Gako is deliberately small: a single server binary, a shared cryptographic core, and thin clients. The design pushes every plaintext operation to the edge so the server can stay ignorant of secret content.

Components

Component Role
Core The canonical client crypto/sync logic. One implementation (Go), also compiled to WebAssembly for the browser, so every client enforces identical formats.
Server Stores and serves opaque ciphertext, access policy, and signatures over an HTTP API. Also serves the web client. Needs only a data directory.
Web client The core compiled to WASM, running in the browser. Encrypts and decrypts locally; the server never sees plaintext.
CLI client A command-line client sharing the same core, for scripting, automation, and machine identities.

The trust boundary

The line that matters runs between the clients (trusted with plaintext and keys) and the server (trusted only to store and serve ciphertext, and to enforce policy honestly).
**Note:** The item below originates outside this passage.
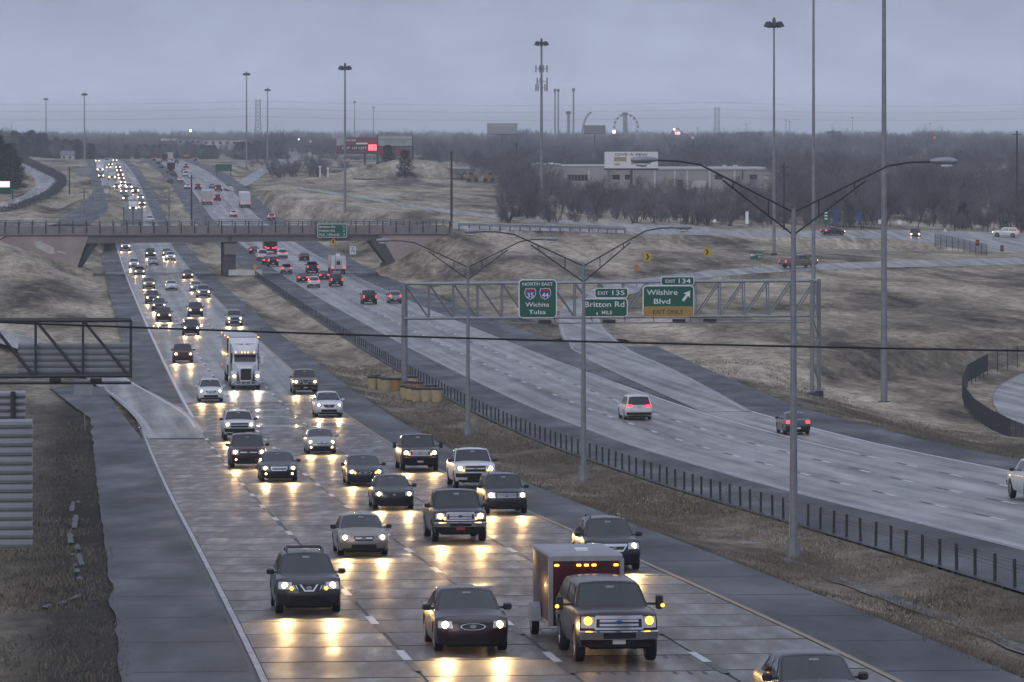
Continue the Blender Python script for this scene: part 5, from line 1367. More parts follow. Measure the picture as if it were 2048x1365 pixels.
# nearer vehicles, one by one: (x, y of the near tyres' ground line, kind, colour, scale, options, label, category)
NEAR_IN = [
 (615, 1227, 'crossover', 'graphite', (1.0, 1, 1.0), ('vee', 'amber', 'rails', 'rack', 'no_plate'), 'graphite crossover with V-shaped chrome grille and roof bars, lone in the outer lane', 'crossover'),
 (940, 1303, 'sedan', 'dark_maroon', (1.04, 1.05, 1.06), ('oval', 'no_plate'), 'dark maroon sedan with chrome-ringed oval grille beside the red trailer', 'car'),
 (1229, 1323, 'big_suv', 'brown', (1, 1, 1), ('chrome_frame', 'chrome_bumper', 'amber_only', 'tow_mirror', 'mirror_lamp', 'blue_emblem'), 'brown full-size SUV with chrome grille towing a red trailer', 'SUV'),
 (1644, 1462, 'sedan', 'dark_grey', (1.03, 1.03, 1.05), (), 'dark car cut off by the bottom of the picture beside the yellow line', 'car'),
 (1222, 1141, 'crossover', 'black', (1.0, 1, 1.0), ('chrome_frame', 'rails', 'no_plate'), 'black crossover half hidden behind the red trailer', 'crossover'),
 (725, 1112, 'sedan', 'champagne', (.98, .98, .98), ('bar', 'no_plate'), 'champagne sedan between the graphite crossover and dark pickup', 'car'),
 (917, 1084, 'pickup', 'dark_blue', (1, 1, 1), ('chrome_frame', 'chrome_bumper', 'amber', 'blue_emblem', 'red_plate'), 'dark pickup with wide chrome grille and red front plate', 'pickup truck'),
 (1010, 1028, 'suv', 'dark_grey', (.93, .95, .93), ('bars', 'rails', 'no_plate'), 'dark grey SUV with thin chrome grille bars beside the dark pickup', 'SUV'),
 (948, 977, 'pickup', 'white', (1, 1, 1), ('bar', 'amber', 'rails', 'no_plate'), 'white pickup with roof rails partly behind the dark SUV', 'pickup truck'),
 (838, 942, 'pickup', 'brown', (1, 1, 1), ('chrome_frame', 'amber', 'tow_mirror'), 'dark brown pickup with tow mirrors beside the grass median', 'pickup truck'),
 (786, 1019, 'sedan', 'black', (.98, .94, 1.0), ('no_plate',), 'black sedan with round bright lamps and plain grille', 'car'),
 (729, 971, 'sedan', 'dark_blue', (1, 1, 1), ('oval', 'amber', 'no_plate'), 'dark blue sedan with amber signals and chrome-edged grille', 'car'),
 (642, 908, 'compact', 'silver', (1, 1, 1), ('bar', 'fog', 'paint_mirror', 'no_plate'), 'silver compact car with four bright lamps', 'car'),
 (557, 963, 'sedan', 'dark_green', (1.04, 1.02, 1.0), ('chrome_frame', 'fog', 'no_plate'), 'dark green-grey sedan with big chrome-framed grille and fog lamps', 'car'),
 (496, 936, 'suv', 'maroon', (1, 1.02, 1), ('bar', 'fog', 'no_plate'), 'maroon SUV with cross-bar grille close behind the dark green sedan', 'SUV'),
 (478, 881, 'big_suv', 'white', (.97, .92, .95), ('bar', 'rails', 'no_plate'), 'white full-size SUV with roof rails behind the maroon SUV', 'SUV'),
 (657, 834, 'crossover', 'white', (1.05, 1.05, 1.02), ('paint_mirror', 'no_plate'), 'white crossover with tall black grille beside the median', 'crossover'),
 (610, 788, 'pickup', 'tan', (1, 1, 1), ('vee', 'paint_mirror'), 'silver and tan pickup beside the white lorry', 'pickup truck'),
 (421, 804, 'crossover', 'white', (1.02, 1, 1.0), ('bars', 'paint_mirror', 'no_plate'), 'white crossover with chrome grille bars at the ramp gore', 'crossover'),
 (366, 726, 'suv', 'red', (.96, .95, .97), (), 'dark red SUV in the outer lane behind the dark truss', 'SUV'),
 (382, 671, 'suv', 'black', (.95, .95, .95), (), 'black SUV with the overhead cable crossing its front', 'SUV'),
 (469, 652, 'suv', 'silver', (.95, .95, 1.0), ('rails', 'fog', 'vee'), 'silver SUV with four bright lamps beside the median', 'SUV'),
 (328, 644, 'suv', 'brown', (.92, .93, .95), (), 'brown SUV in the outer lane just above the cable', 'SUV'),
 (391, 634, 'suv', 'black', (.95, .9, .98), ('black',), 'boxy black SUV in the middle lane below the white sports car', 'SUV'),
]
LANE_IN = [(6.4, 'ramp'), (10.1, 'outer'), (13.75, 'middle'), (17.4, 'median-side')]
tow = None
for i, (x, y, kd, col, sc, op, lb, ct_) in enumerate(NEAR_IN):
    s_, t_ = road_px(x, y, lo=55)
    o = car(kd, col, s_, t_, -1, lb, 2 if y > 760 else 1, True, {'pickup truck': 'pickup_truck', 'SUV': 'suv', 'crossover': 'crossover_car'}.get(ct_, 'car'), op, sc, 'vehicles driving towards the camera', ct_, beam=BEAM if 'amber_only' not in op else 0)
    if 'mirror_lamp' in op: tow = (o, s_, t_)
# ------------------------------------------------------------------ red cargo trailer behind the brown SUV
_, s_t, t_t = tow
tr_ = thing('cargo_trailer', 'dark red enclosed cargo trailer with silver top edge behind the brown SUV', 'trailer')
s_f = s_t + 4.75 + 1.35; TLn, TWd, THt = 4.4, .98, 2.26
frame(tr_, s_f, t_t, -1, .012)
part(tr_, 'box', MB().rloft([(-.02, TWd - .06, .42, THt - .10, .05), (-.10, TWd - .02, .40, THt - .03, .06), (-TLn, TWd - .02, .40, THt - .03, .06)]), MATS['paint_trailer_red'], True)
part(tr_, 'roof', MB().rloft([(0.0, TWd - .04, THt - .16, THt - .03, .06), (-.16, TWd, THt - .12, THt + .04, .08), (-TLn - .02, TWd, THt - .12, THt + .04, .08)]), MATS['galvanised'], True)
for sd in (-1, 1):
    part(tr_, 'corner_trim', MB().box(sd * (TWd - .10), sd * (TWd + .012), -.16, .015, .42, THt - .10) if sd > 0 else MB().box(sd * (TWd + .012), sd * (TWd - .10), -.16, .015, .42, THt - .10), MATS['galvanised'])
    part(tr_, 'side_rail', MB().box(min(sd * (TWd - .02), sd * (TWd + .015)), max(sd * (TWd - .02), sd * (TWd + .015)), -TLn, -.16, .38, .50), MATS['galvanised'])
    f = [(-2.45 + .48 * math.cos(a), .40 + .48 * math.sin(a)) for a in np.linspace(0, math.pi, 9)]
    part(tr_, 'fender', MB().prism(f, 0, min(sd * (TWd + .01), sd * (TWd + .27)), max(sd * (TWd + .01), sd * (TWd + .27))), MATS['galvanised'], True)
    tm, rmm = wheel_meshes(.34, .2); w = link('wheel', tm, tr_, (sd * (TWd + .14), -2.45, .34)); link('rim', rmm, w)
for x in (-.78, -.20, .0, .20, .78):
    part(tr_, 'marker_lamp', MB().rloft([(.0, .06, THt - .30, THt - .24, .02), (.03, .05, THt - .29, THt - .25, .02)]), MATS['amber_on'], loc=(x, .01, 0))
part(tr_, 'roof_vent', MB().rloft([(-1.0, .16, THt + .03, THt + .10, .03), (-1.25, .18, THt + .03, THt + .12, .03), (-1.45, .16, THt + .03, THt + .08, .02)]), MATS['off'] if 'off' in MATS else MATS['sign_white'], True)
part(tr_, 'tow_bar', MB().tube((-.5, 0, .42), (0, 1.3, .42), .05).tube((.5, 0, .42), (0, 1.3, .42), .05), MATS['trim'])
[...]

   ┌─────────────┐        ┌─────────────┐        ┌─────────────┐
   │  Web client │        │ CLI client  │        │  Other apps │
   │  (WASM core)│        │   (core)    │        │  (core)     │
   └──────┬──────┘        └──────┬──────┘        └──────┬──────┘
          │  plaintext stays on this side of the line   │
   ───────┼──────────────────────┼─────────────────────┼────────
          │      opaque ciphertext + policy + signatures│
          └──────────────────────┴─────────────────────┘
                          ┌───────┴────────┐
                          │     Server     │
                          │ ciphertext +   │
                          │ policy store   │
                          └───────┬────────┘
                          ┌───────┴────────┐
                          │  Data directory │
                          └────────────────┘

Because the core is shared, a secret written by the web client is readable by the CLI and vice versa — the formats are defined once and verified against a common test-vector corpus.

Draft

Deeper detail — the API contract, the data model, key hierarchy, and sync protocol — lives in the Gako specifications and will be linked here once the source repository is public.

Deployment shape

One static binary serves both the API and the web client and needs nothing but a data directory. See Installation to run it.